Key regulatory requirements: what is usually reviewed first
Licensing review is not only about submitting forms. Regulators assess whether the operator is transparent,
controllable, properly funded and capable of operating under compliance supervision.
1) Reputation and fitness
Owners, directors and key persons are reviewed for business reputation, background and overall suitability.
2) Capital and licensing fee readiness
The BHL source page highlights a minimum paid capital of 1,000,000 BAM and a one-time budget payment of 300,000 BAM for the online-gambling license route it describes (verify for your exact model and current rules).
3) Business model clarity
Products, markets, IT stack, operations, staffing and commercial logic should be described clearly.

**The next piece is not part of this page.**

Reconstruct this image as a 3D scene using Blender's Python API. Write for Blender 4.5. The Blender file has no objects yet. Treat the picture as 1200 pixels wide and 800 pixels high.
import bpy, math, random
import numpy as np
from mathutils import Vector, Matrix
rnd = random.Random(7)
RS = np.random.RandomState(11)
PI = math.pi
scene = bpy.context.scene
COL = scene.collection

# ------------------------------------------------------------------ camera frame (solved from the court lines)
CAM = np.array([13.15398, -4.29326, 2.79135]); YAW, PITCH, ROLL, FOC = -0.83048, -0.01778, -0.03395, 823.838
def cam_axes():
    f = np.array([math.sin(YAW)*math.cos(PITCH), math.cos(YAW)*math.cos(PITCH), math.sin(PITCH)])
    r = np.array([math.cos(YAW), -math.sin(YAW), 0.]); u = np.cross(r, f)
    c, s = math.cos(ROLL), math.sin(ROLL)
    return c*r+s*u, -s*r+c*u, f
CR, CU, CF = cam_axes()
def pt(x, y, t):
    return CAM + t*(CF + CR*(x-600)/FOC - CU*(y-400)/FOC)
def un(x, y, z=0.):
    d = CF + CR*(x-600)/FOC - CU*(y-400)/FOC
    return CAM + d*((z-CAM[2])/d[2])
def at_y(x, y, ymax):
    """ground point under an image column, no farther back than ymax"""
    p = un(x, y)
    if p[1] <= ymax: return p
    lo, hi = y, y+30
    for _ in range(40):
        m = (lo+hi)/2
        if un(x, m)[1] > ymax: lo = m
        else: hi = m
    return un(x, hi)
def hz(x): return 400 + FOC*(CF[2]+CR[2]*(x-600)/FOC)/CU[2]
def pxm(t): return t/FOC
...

4) AML / KYC and Responsible Gaming
Working policies are needed for AML controls, customer verification, transaction monitoring and player protection.
5) Ownership transparency
Clear corporate structure, UBO disclosure and visibility of key contractors/partners are critical.
6) Technical compliance
Software certification, RNG controls, data security and technical operating procedures should be addressed.
7) Reporting and control
Readiness for regular reporting, regulator communication, audits and inspections is expected.
8) Third-party providers
Key vendors (platforms, KYC tools, payment stack) should fit the project’s compliance architecture.
9) Internal procedures
Regulator-facing procedures should be practical and actually executable by the team.
Licensing figures and specific requirements can change. Always confirm the current legal requirements and regulator practice before making financial or launch decisions.